__PROBLEM STATEMENT__. Scan the following material for the string "from" and copy each line in which it appears.

__DATA SECTION__.
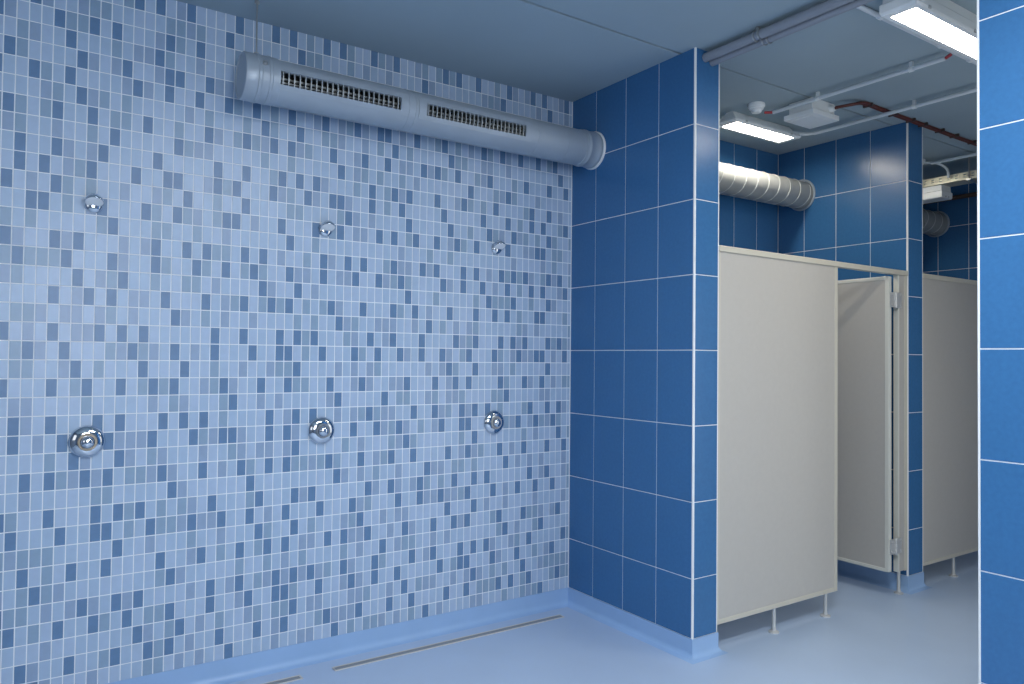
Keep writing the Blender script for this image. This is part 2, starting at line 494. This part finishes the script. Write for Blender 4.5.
for a, b in GR:
    bm = bmesh.new()
    mx, mt = 0.045, 0.23
    gx = [a - mx, a, b, b + mx]; gt = [T_LO - mt] + [T_LO + (T_HI - T_LO) * k / 8 for k in range(9)] + [T_HI + mt]
    hole = lambda x, t: a < x < b and T_LO < t < T_HI
    for r_ in (DR + .0008, DR + .0035):
        cyl_patch(bm, gx, gt, r_, hole, 0)
    outer = [(gx[0], t) for t in gt] + [(x, gt[-1]) for x in gx] + [(gx[-1], t) for t in gt[::-1]] + [(x, gt[0]) for x in gx[::-1]]
    inner = [(a, t) for t in gt[1:-1]] + [(b, t) for t in gt[1:-1][::-1]]
    P = lambda r_, x, t: bm.verts.new((x, DY - r_ * math.cos(t), DZ + r_ * math.sin(t)))
    for loop, r0, r1 in ((outer, DR + .0008, DR + .0035), (inner, DR - .012, DR + .0035)):
        for (xa, ta), (xb, tb) in zip(loop, loop[1:] + loop[:1]):
            if abs(xa - xb) < 1e-9 and abs(ta - tb) < 1e-9: continue
            bm.faces.new((P(r0, xa, ta), P(r0, xb, tb), P(r1, xb, tb), P(r1, xa, ta)))
    gr = obj('grille', bm, M_duct, duct, smooth=True)
    bm = bmesh.new()
    nv = 25
    for k in range(nv):
        x = a + (b - a) * (k + 0.5) / nv
        # an upright blade, turned a little about its own length, following the curve of the duct
        dx = 0.007; tw = 0.0045
        for t0, t1 in zip([T_LO + (T_HI - T_LO) * j / 5 for j in range(5)], [T_LO + (T_HI - T_LO) * (j + 1) / 5 for j in range(5)]):
            q = []
            for t in (t0, t1):
                for r_, sx in ((DR - .002, -tw), (DR - .002, tw * .2), (DR - .026, tw * 1.6), (DR - .026, tw * .4)):
                    q.append(bm.verts.new((x + sx, DY - r_ * math.cos(t), DZ + r_ * math.sin(t))))
            for f in ((0, 1, 2, 3), (4, 5, 6, 7), (0, 1, 5, 4), (1, 2, 6, 5), (2, 3, 7, 6), (3, 0, 4, 7)):
                bm.faces.new([q[i] for i in f])
    for t in (-0.24, 0.02):                           # rear row of blades, running lengthways
        y = DY - (DR - .036) * math.cos(t); z = DZ + (DR - .036) * math.sin(t)
        box(bm, a - .005, b + .005, y, y + .012, z - .004, z + .004)
    obj('vanes', bm, M_vane, gr); 
bm = bmesh.new()
rod(bm, (-2.055, DY, DZ + DR), (-2.055, DY, CEIL), 0.0042, 8)
lathe(bm, (-2.055, DY, CEIL - .012), (0, 0, 1), [(0, 0), (.012, 0), (.012, .012), (0, .012)], 12)
lathe(bm, (-2.055, DY, DZ + DR + .002), (0, 0, 1), [(0, 0), (.011, 0), (.011, .016), (0, .016)], 6)
obj('hanger_rod', bm, M_steel, duct)
bm = bmesh.new()
th = 0.42
c = Vector((-2.040, DY - (DR + .006) * math.cos(th), DZ + (DR + .006) * math.sin(th)))
n_ = Vector((0, -math.cos(th), math.sin(th)))
lathe(bm, c, n_, [(0, -.003), (.012, -.003), (.012, .002), (.008, .004), (.007, .011), (0, .012)], 12)
obj('clamp_screw', bm, M_steel, duct, smooth=True)

def spiral_duct(name, label, x0, x1, group=None):
    t = thing(name, label, 'duct', ((x0 + x1) / 2, DY, DZ))
    pitch = 0.125; bm = bmesh.new()
    n = 48
    cyl_patch(bm, [x0, x1 - .004], [-PI + 2 * PI * k / n for k in range(n)], DR, None, 0, True)
    obj('tube', bm, M_galv, t, smooth=True)
    bm = bmesh.new()
    turns = (x1 - x0 - .03) / pitch; k_ = int(turns * 40)
    tube(bm, [(x0 + .008 + pitch * i / 40, DY - (DR + .0005) * math.cos(2 * PI * i / 40), DZ + (DR + .0005) * math.sin(2 * PI * i / 40)) for i in range(k_)], .0032, 6, 0, 1)
    obj('spiral_seam', bm, M_seam, t, smooth=True)
    bm = bmesh.new()
    lathe(bm, (x1 - .012, DY, DZ), (1, 0, 0), [(DR + .003, 0), (DR + .014, 0), (DR + .017, .003), (DR + .017, .0108), (DR + .003, .0108)], 48)
    obj('flange', bm, M_duct, t, smooth=True)
    return t
spiral_duct('ventilation_duct', 'ribbed spiral air duct above the nearest cubicle panel, lit yellow from above', T1 + 0.002, X2A)
spiral_duct('ventilation_duct', 'dark spiral air duct with round flange seen above the far cubicle panel', X2B + 0.002, X3)

# ------------------------------------------------------------------ shower fittings
def shower_head(x, z, label):
    t = thing('wall_shower', label, 'shower head', (x, 0, z), 'shower heads on the mosaic wall')
    bm = bmesh.new()
    lathe(bm, (x, 0.0, z), (0, -1, 0), [(.038, 0.0005), (.038, .003), (.035, .010), (.028, .016), (.018, .020), (.0, .021)], 36)
    obj('rosette', bm, M_chrome, t, smooth=True)
    a = math.radians(62)
    ax = Vector((0, -math.cos(a), -math.sin(a)))
    c = Vector((x, -0.036, z + 0.010))
    bm = bmesh.new()
    prof = [(0, -.034), (.012, -.0325), (.022, -.028), (.030, -.020), (.0355, -.010), (.038, -.001), (.038, .004), (.037, .006), (.0355, .006), (.035, .0035)]
    lathe(bm, c, ax, prof, 36)
    lathe(bm, (x, 0.0, z + .020), (0, -1, 0), [(.013, .004), (.013, .024), (0, .026)], 24)
    obj('body', bm, M_chrome, t, smooth=True)
    bm = bmesh.new()
    lathe(bm, c, ax, [(.0352, .0035), (.034, .0055), (.006, .0075), (0, .0075)], 36)
    _, u, v = frame_of(ax)
    for rr, k in ((.010, 6), (.018, 10), (.025, 14)):
        for i in range(k):
            p = c + ax * .0058 + (u * math.cos(2 * PI * i / k) + v * math.sin(2 * PI * i / k)) * rr
            lathe(bm, p, ax, [(.0013, 0), (.0011, .0022), (0, .0024)], 6)
    o = obj('nozzle_face', bm, M_face, t, smooth=True); o['label'] = 'pale round face with nozzles'
    return t
def shower_valve(x, z, label, twist):
    t = thing('shower_valve', label, 'shower valve', (x, 0, z), 'shower valves on the mosaic wall')
    bm = bmesh.new()
    lathe(bm, (x, 0, z), (0, -1, 0), [(.0715, .0005), (.0718, .006), (.070, .010), (.064, .0175), (.055, .0235), (.045, .027), (.0385, .028), (.038, .024), (0, .024)], 56)
    obj('cover_plate', bm, M_chrome, t, smooth=True)
    bm = bmesh.new()
    lathe(bm, (x, 0, z), (0, -1, 0), [(.0378, .020), (.0378, .033), (.0352, .036), (.029, .036), (.0285, .026)], 40)
    o = obj('ring', bm, M_ring if twist == 0 else M_steel, t, smooth=True)
    bm = bmesh.new()
    lathe(bm, (x, 0, z), (0, -1, 0), [(.026, .020), (.026, .040), (.0243, .046), (.0185, .051), (.0095, .0538), (0, .0545)], 36)
    obj('push_button', bm, M_chrome, t, smooth=True)
    bm = bmesh.new()
    ca, sa = math.cos(1.25), math.sin(1.25)
    p = Vector((x + .056 * ca, -.018, z + .056 * sa))
    lathe(bm, p, (ca * .3, -1, sa * .3), [(.004, -.002), (.004, .003), (.002, .0045), (0, .0045)], 12)
    obj('fixing_screw', bm, M_steel, t, smooth=True)
    return t
SX = [-2.694, -1.638, -0.579]
for x, zz, l in zip(SX, (0.598, 0.598, 0.598), ('chrome shower head nearest the left edge of the mosaic wall', 'chrome shower head in the middle of the three on the mosaic wall', 'chrome shower head nearest the blue tiled partition, under the duct')):
    shower_head(x + .005, Z0 + zz + .007, l)
for i, (x, l) in enumerate(zip(SX, ('domed chrome shower valve with beige ring, nearest the left edge', 'domed chrome shower valve in the middle of the three', 'domed chrome shower valve nearest the blue tiled partition'))):
    shower_valve(x, Z0 - 0.437, l, i)

def linear_drain(x0, x1, label):
    t = thing('floor_drain', label, 'drain', ((x0 + x1) / 2, -.155, 0), 'linear drains along the mosaic wall')
    ya, yb = -.182, -.132
    bm = bmesh.new()
    box(bm, x0, x1, ya, ya + .007, -.01, .0035); box(bm, x0, x1, yb - .007, yb, -.01, .0035)
    box(bm, x0, x0 + .007, ya + .007, yb - .007, -.01, .0035); box(bm, x1 - .007, x1, ya + .007, yb - .007, -.01, .0035)
    obj('frame', bm, M_dframe, t, bevel=.001)
    bm = bmesh.new()
    box(bm, x0 + .009, x1 - .009, ya + .010, yb - .010, -.01, .0022)
    obj('cover', bm, M_slot, t)
    return t
linear_drain(-1.612, -0.170, 'long narrow steel floor drain below the middle and right showers')
linear_drain(-3.22, -1.773, 'steel floor drain whose end shows at the bottom edge of the photo')

# ------------------------------------------------------------------ toilet cubicles
PY0, PY1 = -D + 0.002, -D + 0.032
ZT, ZB = Z0 + 0.540, Z0 - 1.474
def board(bm, x0, x1, z0, z1): box(bm, x0, x1, PY0 + .003, PY1 - .003, z0, z1)
def foot(x, y, zt, t):
    bm = bmesh.new()
    lathe(bm, (x, y, 0), (0, 0, 1), [(0, 0.0), (.030, 0.0), (.030, .007), (.022, .011), (.014, .014), (.011, .034), (.0105, zt), (0, zt)], 20)
    return obj('foot', bm, M_foot, t, smooth=True)
def cubicle_panel(x0, x1, feet, label):
    t = thing('cubicle_panel', label, 'cubicle panel', ((x0 + x1) / 2, (PY0 + PY1) / 2, 0))
    bm = bmesh.new(); board(bm, x0 + .006, x1 - .012, ZB + .008, ZT)
    obj('board', bm, M_panel, t)
    bm = bmesh.new(); box(bm, x1 - .030, x1, PY0, PY1, ZB, ZT); 
    obj('edge_profile', bm, M_frame, t, bevel=.003)
    bm = bmesh.new(); box(bm, x0, x1 - .030, PY0, PY1, ZB, ZB + .026)
    obj('bottom_profile', bm, M_frame, t, bevel=.003)
    bm = bmesh.new(); box(bm, x0, x0 + .014, PY0, PY1, ZB + .026, ZT)
    obj('wall_profile', bm, M_frame, t, bevel=.003)
    for x in feet: foot(x, (PY0 + PY1) / 2, ZB + .002, t)
    return t
def head_rail(x0, x1, label):
    bm = bmesh.new()
    prism(bm, [(PY0 - .006, ZT), (PY1 + .006, ZT), (PY1 + .006, ZT + .028), (PY1, ZT + .033), (PY0, ZT + .033), (PY0 - .006, ZT + .028)], 'X', x0, x1)
    o = obj('head_rail', bm, M_frame)
    o['label'] = label; o['category'] = 'rail'
    return o
cubicle_panel(T1 + .004, 1.300, (0.695, 1.195), 'large pale grey cubicle panel beside the blue tiled partition')
cubicle_panel(X2B + .004, 3.44, (2.775, 3.36), 'brownish shaded cubicle panel at the far right beside the white trimmed wall')
head_rail(T1 + .002, X2A - .001, 'cream top rail running over the nearest panel and open door')
head_rail(X2B + .002, X3 - .001, 'cream top rail over the far shaded cubicle panel')
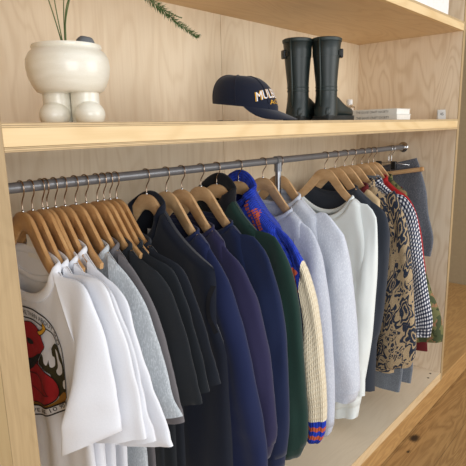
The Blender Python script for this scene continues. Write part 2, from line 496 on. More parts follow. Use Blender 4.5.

__ANSWER FOR THIS EXERCISE__.
spiral_duct('ventilation_duct', 'ribbed spiral air duct above the nearest cubicle panel, lit yellow from above', T1 + 0.002, X2A)
The Blender Python script for this scene continues. Write part 2, from line 496 on. More parts follow. Use Blender 4.5.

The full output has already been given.